● **Task brief**
Retype all of the listing exactly, passing over any picture you find.
====== Given material ======
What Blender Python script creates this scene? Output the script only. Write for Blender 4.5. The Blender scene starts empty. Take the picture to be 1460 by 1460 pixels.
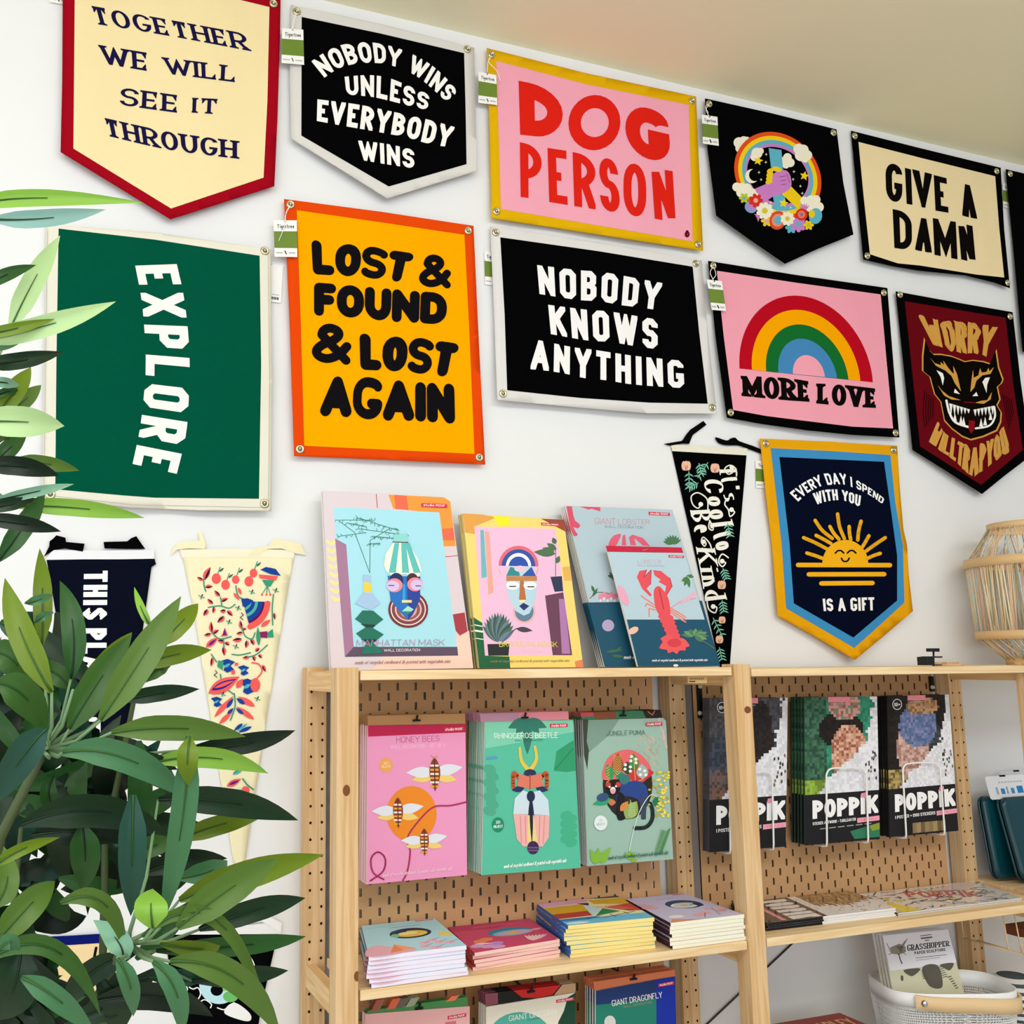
import bpy, bmesh, math, random
from mathutils import Vector, Matrix
from mathutils.geometry import tessellate_polygon
SC = bpy.context.scene
COL = SC.collection
# ---------------------------------------------------------------- camera
CAM = Vector((0, 0, 1.8))
R0 = Vector((0.93385375, -0.35757226, -0.00769768))
R1 = Vector((0.04684108, 0.14361312, -0.98852475))
R2 = Vector((0.35457452, 0.92277698, 0.15086272))
FPX, CX, CY = 1424.716, 594.304, 730.0
cd = bpy.data.cameras.new('camera'); cam = bpy.data.objects.new('camera', cd); COL.objects.link(cam)
cd.sensor_width = 36; cd.lens = FPX / 1460 * 36; cd.shift_x = (730 - CX) / 1460
cd.clip_start = 0.02
cam.matrix_world = Matrix(((R0.x, -R1.x, -R2.x, CAM.x), (R0.y, -R1.y, -R2.y, CAM.y), (R0.z, -R1.z, -R2.z, CAM.z), (0, 0, 0, 1)))
SC.camera = cam
# ---------------------------------------------------------------- light
SC.view_settings.view_transform = 'Standard'; SC.view_settings.look = 'None'
SC.view_settings.exposure = 0.0; SC.view_settings.gamma = 1.0; SC.view_settings.use_curve_mapping = False
W = bpy.data.worlds.new('world'); SC.world = W; W.use_nodes = True
bg = W.node_tree.nodes['Background']; bg.inputs[0].default_value = (0.88, 0.94, 1.0, 1); bg.inputs[1].default_value = 0.38
def area(name, loc, target, sx, sy, power, col):
    l = bpy.data.lights.new(name, 'AREA'); l.shape = 'RECTANGLE'; l.size = sx; l.size_y = sy; l.energy = power; l.color = col
    o = bpy.data.objects.new(name, l); COL.objects.link(o); o.location = loc
    o.rotation_euler = (Vector(target) - Vector(loc)).to_track_quat('-Z', 'Y').to_euler()
    return o
area('shop_window_light', (-0.4, -2.6, 1.95), (0.7, 2.0, 1.5), 4.8, 1.9, 66, (0.93, 0.97, 1.0))
area('ceiling_panel_light', (0.7, -0.1, 3.30), (0.9, 1.2, 1.2), 4.6, 1.0, 80, (0.97, 0.985, 1.0))
area('side_window_light', (-2.6, 0.2, 1.7), (0.2, 2.0, 1.3), 1.8, 1.8, 22, (0.88, 0.94, 1.0))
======
● **Full response**
What Blender Python script creates this scene? Output the script only. Write for Blender 4.5. The Blender scene starts empty. Take the picture to be 1460 by 1460 pixels.
import bpy, bmesh, math, random
from mathutils import Vector, Matrix
from mathutils.geometry import tessellate_polygon
SC = bpy.context.scene
COL = SC.collection
# ---------------------------------------------------------------- camera
CAM = Vector((0, 0, 1.8))
R0 = Vector((0.93385375, -0.35757226, -0.00769768))
R1 = Vector((0.04684108, 0.14361312, -0.98852475))
R2 = Vector((0.35457452, 0.92277698, 0.15086272))
FPX, CX, CY = 1424.716, 594.304, 730.0
cd = bpy.data.cameras.new('camera'); cam = bpy.data.objects.new('camera', cd); COL.objects.link(cam)
cd.sensor_width = 36; cd.lens = FPX / 1460 * 36; cd.shift_x = (730 - CX) / 1460
cd.clip_start = 0.02
cam.matrix_world = Matrix(((R0.x, -R1.x, -R2.x, CAM.x), (R0.y, -R1.y, -R2.y, CAM.y), (R0.z, -R1.z, -R2.z, CAM.z), (0, 0, 0, 1)))
SC.camera = cam
# ---------------------------------------------------------------- light
SC.view_settings.view_transform = 'Standard'; SC.view_settings.look = 'None'
SC.view_settings.exposure = 0.0; SC.view_settings.gamma = 1.0; SC.view_settings.use_curve_mapping = False
W = bpy.data.worlds.new('world'); SC.world = W; W.use_nodes = True
bg = W.node_tree.nodes['Background']; bg.inputs[0].default_value = (0.88, 0.94, 1.0, 1); bg.inputs[1].default_value = 0.38
def area(name, loc, target, sx, sy, power, col):
    l = bpy.data.lights.new(name, 'AREA'); l.shape = 'RECTANGLE'; l.size = sx; l.size_y = sy; l.energy = power; l.color = col
    o = bpy.data.objects.new(name, l); COL.objects.link(o); o.location = loc
    o.rotation_euler = (Vector(target) - Vector(loc)).to_track_quat('-Z', 'Y').to_euler()
    return o
area('shop_window_light', (-0.4, -2.6, 1.95), (0.7, 2.0, 1.5), 4.8, 1.9, 66, (0.93, 0.97, 1.0))
area('ceiling_panel_light', (0.7, -0.1, 3.30), (0.9, 1.2, 1.2), 4.6, 1.0, 80, (0.97, 0.985, 1.0))
area('side_window_light', (-2.6, 0.2, 1.7), (0.2, 2.0, 1.3), 1.8, 1.8, 22, (0.88, 0.94, 1.0))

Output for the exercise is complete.